Parties of Istisna’a Contract
- Istisna’a requester: is the buyer (owner of the project)
- Manufacturer: is the bank (seller/producer) which enters into contract with the Istisna’ requester and commits itself to provide the subject commodity.
- Contractor: is the seller, contractor or actual contractor, which concludes the back-to-back contract with the bank and starts manufacturing or construction of the subject commodity. It is the bank’s sub-contractor or supplier.
- Product: is the commodity defined and contracted to be manufactured.
The bank is considered to be the manufacturer and principal contractor vis-à-vis the Istisna’a requester who is the owner vis-à-vis the contractor in the second contract (back to back Istisna’a contract).

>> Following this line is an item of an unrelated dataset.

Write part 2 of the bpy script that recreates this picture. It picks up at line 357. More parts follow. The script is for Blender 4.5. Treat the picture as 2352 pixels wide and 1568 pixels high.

Sharia Controls of Istisna’a and back-to-back Istisna’a
- The subject product must be precisely defined with details including:
- Product (vehicle, aircraft, real estate etc.)
- Type (brand and make)
- Description (product schedule of specifications)
- Permitted Deferment
- The subject product is to be manufactured or procured form the market. Therefore, a maturity date must be specified in order to avoid risk.
- The term depends on the nature of the product to be manufactured in accordance with the Istisna’a contract entered into by the two parties and subject to the conditions and specifications set out in the term sheet of the contracted commodity as agreed between the two parties.
- Price
- The price be precisely defined and known by the two parties.
- The price should not be affected by any increase in market prices or labor in normal circumstances.
- The price may be adjusted if amendments are made to the contracted product by mutual agreement of the two parties.